* **DATASET CONTENT**
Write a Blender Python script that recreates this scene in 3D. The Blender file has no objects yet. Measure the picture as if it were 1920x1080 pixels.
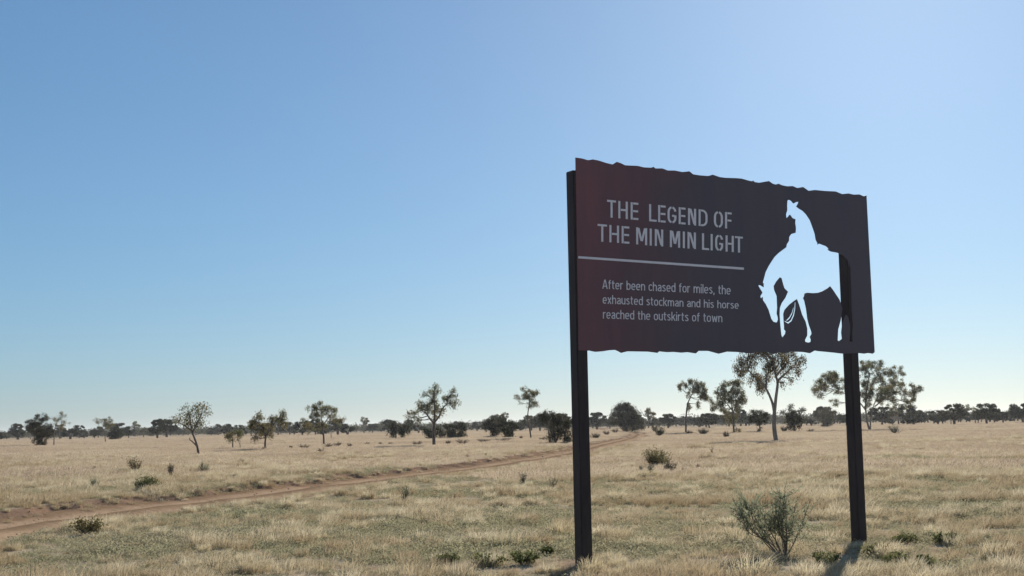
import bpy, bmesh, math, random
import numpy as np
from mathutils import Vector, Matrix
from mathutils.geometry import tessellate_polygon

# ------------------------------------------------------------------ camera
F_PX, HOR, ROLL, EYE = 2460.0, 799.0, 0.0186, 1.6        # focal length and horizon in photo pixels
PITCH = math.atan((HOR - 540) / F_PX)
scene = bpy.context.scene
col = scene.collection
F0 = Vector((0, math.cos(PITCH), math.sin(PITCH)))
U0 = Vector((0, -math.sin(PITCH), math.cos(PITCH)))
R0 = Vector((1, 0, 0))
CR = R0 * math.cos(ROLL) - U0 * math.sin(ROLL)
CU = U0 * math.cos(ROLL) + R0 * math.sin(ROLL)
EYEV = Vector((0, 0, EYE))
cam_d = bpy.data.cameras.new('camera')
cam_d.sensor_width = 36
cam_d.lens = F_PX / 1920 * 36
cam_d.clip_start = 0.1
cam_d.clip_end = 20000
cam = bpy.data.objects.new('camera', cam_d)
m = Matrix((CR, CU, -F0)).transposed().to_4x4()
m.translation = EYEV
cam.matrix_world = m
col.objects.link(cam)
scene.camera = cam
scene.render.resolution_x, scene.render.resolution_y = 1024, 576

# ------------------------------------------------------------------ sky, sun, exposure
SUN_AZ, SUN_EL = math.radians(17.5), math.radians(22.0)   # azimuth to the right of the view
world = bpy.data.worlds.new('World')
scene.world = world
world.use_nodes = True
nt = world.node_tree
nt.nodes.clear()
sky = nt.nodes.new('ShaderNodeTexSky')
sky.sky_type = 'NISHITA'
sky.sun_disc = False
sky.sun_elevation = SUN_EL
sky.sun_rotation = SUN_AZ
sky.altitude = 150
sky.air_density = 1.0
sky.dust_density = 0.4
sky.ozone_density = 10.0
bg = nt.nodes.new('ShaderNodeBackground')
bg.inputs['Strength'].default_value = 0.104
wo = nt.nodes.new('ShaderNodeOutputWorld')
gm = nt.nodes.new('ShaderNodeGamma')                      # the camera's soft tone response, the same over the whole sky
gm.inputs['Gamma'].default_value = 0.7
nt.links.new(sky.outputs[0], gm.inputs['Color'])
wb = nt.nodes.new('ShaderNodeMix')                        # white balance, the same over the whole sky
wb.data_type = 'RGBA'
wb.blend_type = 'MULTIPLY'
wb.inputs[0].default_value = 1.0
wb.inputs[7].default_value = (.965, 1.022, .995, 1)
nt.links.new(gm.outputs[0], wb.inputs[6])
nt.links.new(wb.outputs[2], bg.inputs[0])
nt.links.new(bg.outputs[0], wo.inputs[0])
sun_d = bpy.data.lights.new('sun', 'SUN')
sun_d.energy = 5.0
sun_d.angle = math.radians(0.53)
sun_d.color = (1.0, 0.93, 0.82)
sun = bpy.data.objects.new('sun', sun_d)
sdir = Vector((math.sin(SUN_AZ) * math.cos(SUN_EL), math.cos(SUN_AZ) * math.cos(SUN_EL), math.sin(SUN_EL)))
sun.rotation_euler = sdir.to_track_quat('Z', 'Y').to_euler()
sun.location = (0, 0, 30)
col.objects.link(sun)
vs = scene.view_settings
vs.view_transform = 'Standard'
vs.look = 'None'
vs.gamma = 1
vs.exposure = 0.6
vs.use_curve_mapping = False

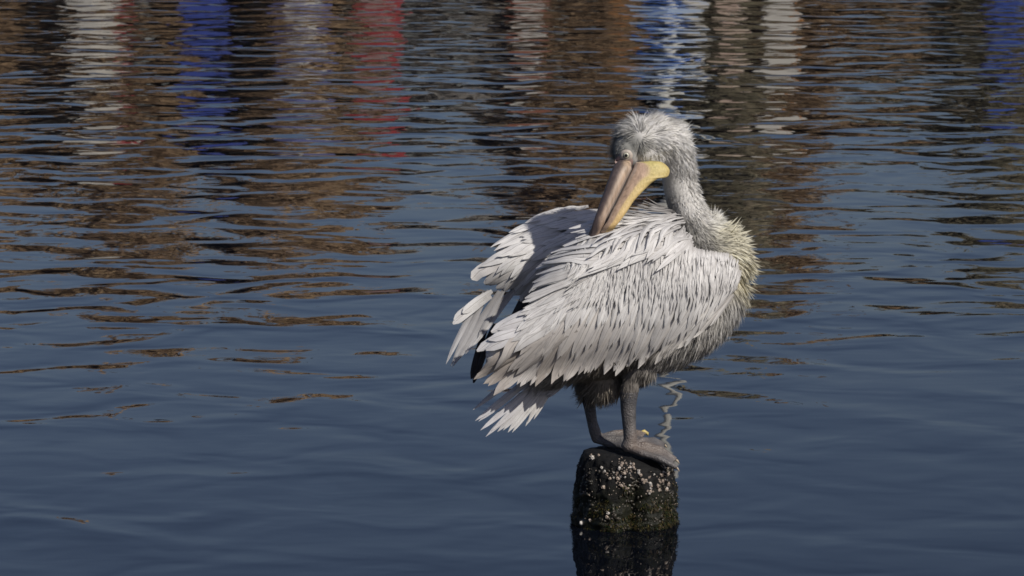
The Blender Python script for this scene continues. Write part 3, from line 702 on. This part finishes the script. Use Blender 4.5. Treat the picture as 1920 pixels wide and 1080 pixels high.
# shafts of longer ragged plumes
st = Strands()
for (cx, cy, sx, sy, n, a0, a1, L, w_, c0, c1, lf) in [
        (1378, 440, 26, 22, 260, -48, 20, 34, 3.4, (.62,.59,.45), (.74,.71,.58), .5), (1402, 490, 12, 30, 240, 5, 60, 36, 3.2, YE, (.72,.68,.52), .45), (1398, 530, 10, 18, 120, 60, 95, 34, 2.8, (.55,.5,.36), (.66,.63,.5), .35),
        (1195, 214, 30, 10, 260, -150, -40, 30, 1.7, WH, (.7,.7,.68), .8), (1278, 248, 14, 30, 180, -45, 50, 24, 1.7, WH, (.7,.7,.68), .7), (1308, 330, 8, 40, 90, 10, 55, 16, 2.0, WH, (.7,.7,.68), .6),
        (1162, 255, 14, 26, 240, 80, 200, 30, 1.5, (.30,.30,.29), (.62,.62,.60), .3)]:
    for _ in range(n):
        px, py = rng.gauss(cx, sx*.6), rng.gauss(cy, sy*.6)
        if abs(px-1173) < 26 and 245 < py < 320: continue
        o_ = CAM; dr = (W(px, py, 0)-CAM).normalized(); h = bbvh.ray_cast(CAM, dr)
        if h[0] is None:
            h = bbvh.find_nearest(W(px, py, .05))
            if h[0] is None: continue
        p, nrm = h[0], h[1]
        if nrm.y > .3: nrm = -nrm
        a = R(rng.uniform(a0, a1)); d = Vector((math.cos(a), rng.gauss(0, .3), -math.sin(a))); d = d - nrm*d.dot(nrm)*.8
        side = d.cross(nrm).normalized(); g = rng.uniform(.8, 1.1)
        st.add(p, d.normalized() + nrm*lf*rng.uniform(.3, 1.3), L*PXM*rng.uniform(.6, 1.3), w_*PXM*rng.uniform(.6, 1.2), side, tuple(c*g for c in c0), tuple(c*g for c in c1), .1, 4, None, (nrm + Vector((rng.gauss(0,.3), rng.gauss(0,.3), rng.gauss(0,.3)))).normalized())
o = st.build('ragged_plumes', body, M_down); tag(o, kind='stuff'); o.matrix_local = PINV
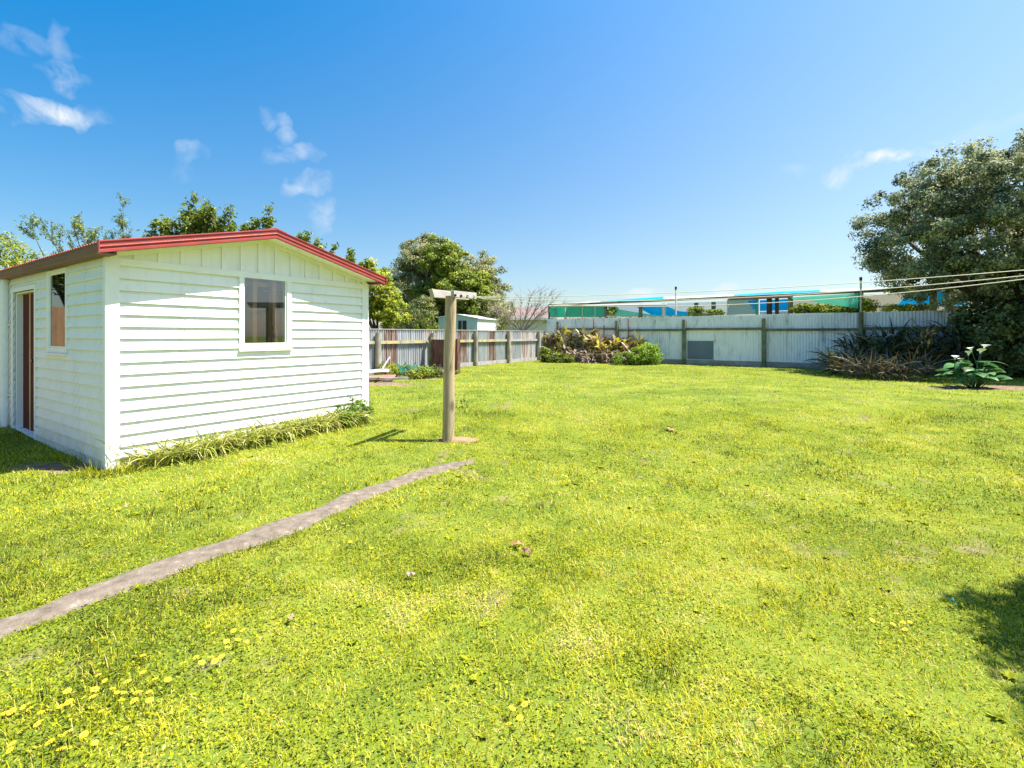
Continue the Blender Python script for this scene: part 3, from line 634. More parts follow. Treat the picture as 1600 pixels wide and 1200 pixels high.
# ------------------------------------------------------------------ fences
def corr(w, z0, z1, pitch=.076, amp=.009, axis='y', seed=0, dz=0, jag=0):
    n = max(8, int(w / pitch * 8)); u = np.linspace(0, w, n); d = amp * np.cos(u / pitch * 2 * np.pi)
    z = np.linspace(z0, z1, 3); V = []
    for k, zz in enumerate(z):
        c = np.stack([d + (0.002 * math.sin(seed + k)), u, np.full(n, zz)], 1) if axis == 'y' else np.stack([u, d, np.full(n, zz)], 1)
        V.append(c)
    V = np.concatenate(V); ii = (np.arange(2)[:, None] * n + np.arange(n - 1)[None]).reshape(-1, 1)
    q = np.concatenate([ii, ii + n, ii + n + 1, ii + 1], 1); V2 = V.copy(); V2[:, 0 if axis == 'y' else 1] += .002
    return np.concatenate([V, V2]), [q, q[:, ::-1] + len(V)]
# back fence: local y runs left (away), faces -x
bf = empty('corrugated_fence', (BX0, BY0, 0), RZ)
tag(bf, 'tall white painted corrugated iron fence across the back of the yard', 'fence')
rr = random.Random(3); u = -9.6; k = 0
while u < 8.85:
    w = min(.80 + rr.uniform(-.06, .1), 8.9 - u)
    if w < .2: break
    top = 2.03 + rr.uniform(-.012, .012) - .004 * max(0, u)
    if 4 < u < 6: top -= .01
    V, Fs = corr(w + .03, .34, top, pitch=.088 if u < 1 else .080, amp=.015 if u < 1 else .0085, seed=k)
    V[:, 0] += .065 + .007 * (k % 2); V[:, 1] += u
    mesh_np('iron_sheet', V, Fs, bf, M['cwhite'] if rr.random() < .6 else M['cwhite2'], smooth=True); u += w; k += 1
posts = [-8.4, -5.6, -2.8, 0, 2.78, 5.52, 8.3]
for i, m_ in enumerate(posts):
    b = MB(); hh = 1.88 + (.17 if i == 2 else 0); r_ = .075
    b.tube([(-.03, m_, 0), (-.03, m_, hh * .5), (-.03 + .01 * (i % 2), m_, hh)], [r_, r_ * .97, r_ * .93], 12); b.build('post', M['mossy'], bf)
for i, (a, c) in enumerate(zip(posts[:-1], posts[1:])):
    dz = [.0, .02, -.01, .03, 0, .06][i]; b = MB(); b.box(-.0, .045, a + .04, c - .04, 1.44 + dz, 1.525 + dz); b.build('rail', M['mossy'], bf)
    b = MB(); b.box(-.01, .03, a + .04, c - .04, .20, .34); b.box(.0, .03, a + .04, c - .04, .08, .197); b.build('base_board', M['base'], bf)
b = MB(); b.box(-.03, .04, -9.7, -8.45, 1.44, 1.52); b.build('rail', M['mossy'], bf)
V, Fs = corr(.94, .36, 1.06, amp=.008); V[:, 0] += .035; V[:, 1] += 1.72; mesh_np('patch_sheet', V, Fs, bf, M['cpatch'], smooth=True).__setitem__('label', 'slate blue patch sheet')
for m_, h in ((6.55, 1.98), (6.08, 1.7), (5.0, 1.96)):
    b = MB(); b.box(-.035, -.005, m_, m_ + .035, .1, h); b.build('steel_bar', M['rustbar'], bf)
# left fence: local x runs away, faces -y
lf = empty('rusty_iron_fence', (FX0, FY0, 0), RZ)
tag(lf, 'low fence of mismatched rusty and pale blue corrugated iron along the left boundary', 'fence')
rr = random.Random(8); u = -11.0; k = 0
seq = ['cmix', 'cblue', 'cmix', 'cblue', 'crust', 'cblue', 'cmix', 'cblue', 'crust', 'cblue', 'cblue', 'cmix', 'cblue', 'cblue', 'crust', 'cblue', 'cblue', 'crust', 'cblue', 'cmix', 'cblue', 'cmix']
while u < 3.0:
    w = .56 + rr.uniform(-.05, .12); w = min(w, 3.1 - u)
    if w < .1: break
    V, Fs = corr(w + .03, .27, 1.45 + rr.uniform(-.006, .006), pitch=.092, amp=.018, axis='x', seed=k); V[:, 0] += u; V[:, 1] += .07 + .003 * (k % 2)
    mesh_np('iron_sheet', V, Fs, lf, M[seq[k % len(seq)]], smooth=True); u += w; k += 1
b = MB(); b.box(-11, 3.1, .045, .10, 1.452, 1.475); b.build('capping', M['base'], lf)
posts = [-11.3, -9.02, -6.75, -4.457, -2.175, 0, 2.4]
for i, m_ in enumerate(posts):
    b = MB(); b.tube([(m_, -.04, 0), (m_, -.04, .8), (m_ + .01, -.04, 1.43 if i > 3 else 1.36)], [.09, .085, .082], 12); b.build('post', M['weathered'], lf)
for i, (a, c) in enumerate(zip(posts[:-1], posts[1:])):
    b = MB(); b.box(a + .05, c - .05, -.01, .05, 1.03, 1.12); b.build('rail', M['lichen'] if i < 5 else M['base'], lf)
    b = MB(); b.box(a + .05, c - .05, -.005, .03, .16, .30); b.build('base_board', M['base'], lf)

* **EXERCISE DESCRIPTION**
Find every line that has "part" in it, then return those lines.

* **SOLUTION TO THIS TASK**
The Blender Python script for this scene continues. Write part 3, from line 702 on. This part finishes the script. Use Blender 4.5. Treat the picture as 1920 pixels wide and 1080 pixels high.
Continue the Blender Python script for this scene: part 3, from line 634. More parts follow. Treat the picture as 1600 pixels wide and 1200 pixels high.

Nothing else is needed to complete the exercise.